**Problem statement:**
Please output exactly the lines of the material from the first through the line containing "R = math.radians", and nothing more.

**Dataset section:**
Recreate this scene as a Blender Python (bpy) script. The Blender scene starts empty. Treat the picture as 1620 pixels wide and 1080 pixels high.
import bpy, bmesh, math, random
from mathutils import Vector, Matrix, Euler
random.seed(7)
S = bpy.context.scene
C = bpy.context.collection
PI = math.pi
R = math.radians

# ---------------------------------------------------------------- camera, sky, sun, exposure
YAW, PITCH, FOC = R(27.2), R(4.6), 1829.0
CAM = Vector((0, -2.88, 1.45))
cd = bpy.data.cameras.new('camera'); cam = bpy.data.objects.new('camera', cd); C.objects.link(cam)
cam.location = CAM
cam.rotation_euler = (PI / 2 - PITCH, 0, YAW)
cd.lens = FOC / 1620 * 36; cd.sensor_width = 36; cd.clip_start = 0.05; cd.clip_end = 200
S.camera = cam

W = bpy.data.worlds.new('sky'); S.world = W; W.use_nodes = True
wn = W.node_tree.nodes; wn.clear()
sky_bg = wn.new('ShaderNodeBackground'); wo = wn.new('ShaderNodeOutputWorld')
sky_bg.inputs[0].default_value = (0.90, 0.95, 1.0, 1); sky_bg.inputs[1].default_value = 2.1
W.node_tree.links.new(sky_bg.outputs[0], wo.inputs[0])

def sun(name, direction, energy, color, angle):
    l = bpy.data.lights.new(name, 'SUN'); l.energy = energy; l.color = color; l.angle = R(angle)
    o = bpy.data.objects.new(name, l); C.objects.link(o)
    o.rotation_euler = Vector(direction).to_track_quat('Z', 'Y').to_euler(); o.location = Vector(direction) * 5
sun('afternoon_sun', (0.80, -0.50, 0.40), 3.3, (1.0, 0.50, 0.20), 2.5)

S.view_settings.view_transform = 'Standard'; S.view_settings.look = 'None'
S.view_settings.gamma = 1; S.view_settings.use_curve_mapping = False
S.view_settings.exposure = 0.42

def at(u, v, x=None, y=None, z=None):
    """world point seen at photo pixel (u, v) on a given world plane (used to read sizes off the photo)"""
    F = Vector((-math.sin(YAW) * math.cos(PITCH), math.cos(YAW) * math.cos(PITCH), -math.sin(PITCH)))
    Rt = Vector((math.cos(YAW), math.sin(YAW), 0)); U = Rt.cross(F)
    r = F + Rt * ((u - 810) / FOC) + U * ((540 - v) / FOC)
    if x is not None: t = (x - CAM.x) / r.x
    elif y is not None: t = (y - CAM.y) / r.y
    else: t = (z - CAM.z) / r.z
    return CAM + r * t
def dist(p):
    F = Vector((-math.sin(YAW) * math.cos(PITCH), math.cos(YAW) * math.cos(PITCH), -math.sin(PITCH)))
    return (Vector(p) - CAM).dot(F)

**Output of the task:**
Recreate this scene as a Blender Python (bpy) script. The Blender scene starts empty. Treat the picture as 1620 pixels wide and 1080 pixels high.
import bpy, bmesh, math, random
from mathutils import Vector, Matrix, Euler
random.seed(7)
S = bpy.context.scene
C = bpy.context.collection
PI = math.pi
R = math.radians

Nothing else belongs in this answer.